PensionsOct 16 2018

Think tank criticises 'indefensibly generous' pension taxes

twitter-iconfacebook-iconlinkedin-iconmail-iconprint-icon
Search supported by
Think tank criticises 'indefensibly generous' pension taxes

The Institute for Fiscal Studies (IFS) has Chancellor of the Exchequer Philip Hammond should address the "many inequitable and inefficient parts" of the British tax system which needed reform and could raise more money from the wealthy.

The IFS said an example of this was the treatment of pension pots on death and suggested levying both income tax and inheritance tax on bequeathed funds.

Another example was council tax rates, and the IFS suggested increasing these on the top four bands of property, which would raise £8.5bn in England.

Meanwhile the IFS also recommended charging National Insurance contributions (NICs) on the earnings of those over state pension age, which could raise £1bn a year, and it said there was also a case for levying a low rate of NICs on private pensions in payment to reflect the fact contributions were never paid on employer contributions.

Requiring national insurance contributions on all pension income would raise £650m for every one per cent of national insurance levied, the IFS found.

Tom Waters, a research economist at the IFS, said: "If the increased revenue is partly to be spent on the NHS perhaps the government might like to target those at older ages for increased revenues since NHS spending disproportionately benefits them.

"One policy often suggested for increasing NHS spending is to up the rate of NICs but actually older people wouldn't be affected at all by this and that's because they benefit from two key NICs exemptions."

Addressing the treatment of pension pots on death, Mr Waters said: "We are in the bizarre situation where people are incentivised to finance their retirement through anything other than their pension so they can pass on their pension pot without any inheritance tax when they die."

The Prime Minister Theresa May recently promised the government would be "ending austerity" but the IFS warned this would mean Mr Hammond would have to find an £19bn of additional spending by 2022/23.

The IFS warned this would not be compatible with the Chancellor's ambitions of eliminating the deficit by the mid-2020s without substantial tax rises or much higher growth.

Paul Johnson, director of the IFS, said : "The decision over the spending review envelope will probably be the biggest non-Brexit related decision this Chancellor will make.

"He has a big choice.

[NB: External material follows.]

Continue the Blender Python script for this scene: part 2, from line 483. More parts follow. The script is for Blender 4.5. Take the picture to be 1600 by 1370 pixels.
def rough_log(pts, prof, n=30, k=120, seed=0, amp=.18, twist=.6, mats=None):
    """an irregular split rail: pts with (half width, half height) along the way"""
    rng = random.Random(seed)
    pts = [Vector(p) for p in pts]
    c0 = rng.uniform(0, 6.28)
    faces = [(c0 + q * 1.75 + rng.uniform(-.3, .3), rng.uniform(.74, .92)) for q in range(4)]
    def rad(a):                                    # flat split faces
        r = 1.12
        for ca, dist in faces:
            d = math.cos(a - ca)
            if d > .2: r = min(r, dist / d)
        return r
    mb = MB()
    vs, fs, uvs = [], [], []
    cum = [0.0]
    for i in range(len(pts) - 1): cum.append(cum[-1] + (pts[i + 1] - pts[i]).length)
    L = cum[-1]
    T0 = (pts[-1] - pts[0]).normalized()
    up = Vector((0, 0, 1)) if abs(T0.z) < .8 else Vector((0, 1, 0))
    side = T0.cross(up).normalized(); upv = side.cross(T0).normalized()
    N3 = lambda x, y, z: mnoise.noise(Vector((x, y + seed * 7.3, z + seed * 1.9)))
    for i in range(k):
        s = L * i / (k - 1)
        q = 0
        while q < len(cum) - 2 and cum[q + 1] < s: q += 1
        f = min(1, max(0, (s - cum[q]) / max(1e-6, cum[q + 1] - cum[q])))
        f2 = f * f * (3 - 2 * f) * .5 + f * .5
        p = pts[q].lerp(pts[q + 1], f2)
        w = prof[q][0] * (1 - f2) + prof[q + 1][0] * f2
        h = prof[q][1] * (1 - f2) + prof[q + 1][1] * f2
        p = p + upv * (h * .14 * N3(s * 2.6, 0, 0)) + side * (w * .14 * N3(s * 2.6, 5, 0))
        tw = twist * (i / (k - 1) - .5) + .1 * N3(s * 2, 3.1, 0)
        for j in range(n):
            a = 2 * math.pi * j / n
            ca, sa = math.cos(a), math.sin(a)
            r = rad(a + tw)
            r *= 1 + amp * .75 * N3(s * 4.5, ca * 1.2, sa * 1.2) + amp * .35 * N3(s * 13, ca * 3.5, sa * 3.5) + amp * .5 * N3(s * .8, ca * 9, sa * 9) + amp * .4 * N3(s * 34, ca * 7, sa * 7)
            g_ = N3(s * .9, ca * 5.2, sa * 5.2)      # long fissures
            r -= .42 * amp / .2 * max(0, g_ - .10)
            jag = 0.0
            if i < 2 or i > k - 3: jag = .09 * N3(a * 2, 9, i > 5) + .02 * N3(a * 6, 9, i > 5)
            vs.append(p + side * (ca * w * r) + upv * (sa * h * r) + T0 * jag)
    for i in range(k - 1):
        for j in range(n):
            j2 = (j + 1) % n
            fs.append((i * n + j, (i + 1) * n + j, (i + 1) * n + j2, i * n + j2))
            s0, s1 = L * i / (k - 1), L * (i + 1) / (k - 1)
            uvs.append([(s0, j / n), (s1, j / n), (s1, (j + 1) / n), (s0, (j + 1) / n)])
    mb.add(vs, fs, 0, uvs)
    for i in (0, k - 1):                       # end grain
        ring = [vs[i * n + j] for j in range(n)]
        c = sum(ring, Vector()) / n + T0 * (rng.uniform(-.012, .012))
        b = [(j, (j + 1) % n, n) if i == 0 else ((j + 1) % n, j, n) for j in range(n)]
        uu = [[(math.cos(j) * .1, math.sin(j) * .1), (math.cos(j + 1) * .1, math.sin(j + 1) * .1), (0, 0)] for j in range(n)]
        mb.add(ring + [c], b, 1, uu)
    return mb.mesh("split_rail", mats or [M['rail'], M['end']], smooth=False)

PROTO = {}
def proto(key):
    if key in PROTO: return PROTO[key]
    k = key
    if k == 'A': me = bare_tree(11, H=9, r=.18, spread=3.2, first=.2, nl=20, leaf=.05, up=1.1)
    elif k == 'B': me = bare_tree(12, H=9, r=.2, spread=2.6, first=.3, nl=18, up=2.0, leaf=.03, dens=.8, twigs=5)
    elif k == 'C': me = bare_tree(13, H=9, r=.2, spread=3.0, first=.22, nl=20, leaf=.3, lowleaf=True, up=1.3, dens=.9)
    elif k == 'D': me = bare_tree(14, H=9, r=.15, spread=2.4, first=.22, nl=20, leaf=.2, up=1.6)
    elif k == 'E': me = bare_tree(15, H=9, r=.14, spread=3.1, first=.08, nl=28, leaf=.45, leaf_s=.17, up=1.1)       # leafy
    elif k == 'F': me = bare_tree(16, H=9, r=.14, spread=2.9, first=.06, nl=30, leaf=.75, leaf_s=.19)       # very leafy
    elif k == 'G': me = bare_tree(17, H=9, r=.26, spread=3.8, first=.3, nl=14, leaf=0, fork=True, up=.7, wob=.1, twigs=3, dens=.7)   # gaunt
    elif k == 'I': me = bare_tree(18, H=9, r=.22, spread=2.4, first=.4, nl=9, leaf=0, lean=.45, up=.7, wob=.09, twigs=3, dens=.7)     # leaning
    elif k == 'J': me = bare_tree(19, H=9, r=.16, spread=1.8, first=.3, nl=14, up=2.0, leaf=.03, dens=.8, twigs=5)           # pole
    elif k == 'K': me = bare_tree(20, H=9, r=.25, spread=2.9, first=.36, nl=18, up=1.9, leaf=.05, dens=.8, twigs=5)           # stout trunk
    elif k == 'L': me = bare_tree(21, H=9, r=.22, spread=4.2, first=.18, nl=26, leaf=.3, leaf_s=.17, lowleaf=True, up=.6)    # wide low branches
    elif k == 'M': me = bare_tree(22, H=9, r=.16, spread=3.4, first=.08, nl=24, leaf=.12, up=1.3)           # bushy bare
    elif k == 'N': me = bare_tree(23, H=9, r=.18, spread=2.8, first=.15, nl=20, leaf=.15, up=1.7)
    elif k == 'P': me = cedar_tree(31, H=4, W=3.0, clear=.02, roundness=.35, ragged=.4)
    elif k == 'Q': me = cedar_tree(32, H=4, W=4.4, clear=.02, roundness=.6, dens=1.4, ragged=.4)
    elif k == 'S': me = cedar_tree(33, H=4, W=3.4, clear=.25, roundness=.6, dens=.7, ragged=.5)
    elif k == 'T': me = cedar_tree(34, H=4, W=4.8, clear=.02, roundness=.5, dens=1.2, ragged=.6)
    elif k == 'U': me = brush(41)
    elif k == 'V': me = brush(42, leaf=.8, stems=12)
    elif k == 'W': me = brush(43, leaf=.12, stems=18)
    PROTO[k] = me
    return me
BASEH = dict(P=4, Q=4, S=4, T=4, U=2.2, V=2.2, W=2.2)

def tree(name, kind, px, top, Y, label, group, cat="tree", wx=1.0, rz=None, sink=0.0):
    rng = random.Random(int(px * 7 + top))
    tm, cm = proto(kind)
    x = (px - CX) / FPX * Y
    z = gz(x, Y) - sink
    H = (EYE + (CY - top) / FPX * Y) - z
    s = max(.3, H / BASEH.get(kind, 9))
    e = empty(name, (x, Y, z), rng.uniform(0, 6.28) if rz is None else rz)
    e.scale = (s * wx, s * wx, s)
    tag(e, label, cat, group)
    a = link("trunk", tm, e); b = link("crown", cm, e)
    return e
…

He could end austerity, as the prime minister has suggested. But even on a limited definition of what that might mean would imply spending £19bn a year more than currently planned by the end of the parliament.

"He could reconcile these demands by raising taxes, and in principle there are plenty of good options, but the overall tax burden is already high by UK historical standards and he could be constrained by the lack of a parliamentary majority."

Despite this the IFS found borrowing had now returned to pre-crisis levels and the deficit was at 1.9 per cent of national income in 2017/18, putting it at its smallest since 2001/02.

Tom Selby, senior analyst at AJ Bell, said the decision to allow undrawn pensions to be passed on tax-free when the holder dies before 75 was a pre-election gambit by previous Chancellor George Osborne.

He said: "It would be no surprise if Phillip Hammond, who has not been shy of departing from his predecessor’s policies, is now revisiting this decision as he looks at ways to raise extra cash.

"This would potentially present a real problem for savers who have made decisions based on the existing tax treatment of defined contribution pensions on death.

"Many defined benefit members will have chosen to give up their guaranteed benefits because they want to prioritise passing on unused funds to loved ones. If the Government pulled the rug from under the feet of savers’ by hitting their pots with extra tax and inheritance charges they would understandably be very angry.

"While the temptation to levy national insurance contributions on the earnings and retirement incomes of older people will be strong for the Treasury, there will undoubtedly be many within government concerned at the electoral impact of such a move."

In July this year, MPs argued that pensions tax relief was not an effective way of incentivising people to save into pensions and called for a flat rate of relief.

However in its response to MPs, the government refused to move to a single rate of pension tax relief due to a lack of agreement that more reform is needed.

Billy Burrows, financial adviser at Better Retirement, said: "On the one hand the government wants people to take responsibility to save for a pension on the other hand they are talking about cutting back on tax relief for high earners.

"While it might seem appealing to cut the tax incentives for fat cats, it sends out the wrong signals and will impact many people who do not think of themselves as wealthy."

Similarly, Carl Wilkinson, financial planner at Informed Choice, said: "Any legislation that restricts tax breaks on pension savings is going to dissuade some people from using pensions as a long term savings vehicle.

"Higher earners are already restricted in their pension savings capacity by the tapered annual allowance and lifetime allowance, further restrictions may then cause people to look for alternatives to reduce tax, such as enterprise investment schemes or venture capital trusts, which come with a higher level of risk and won’t be suitable for everyone."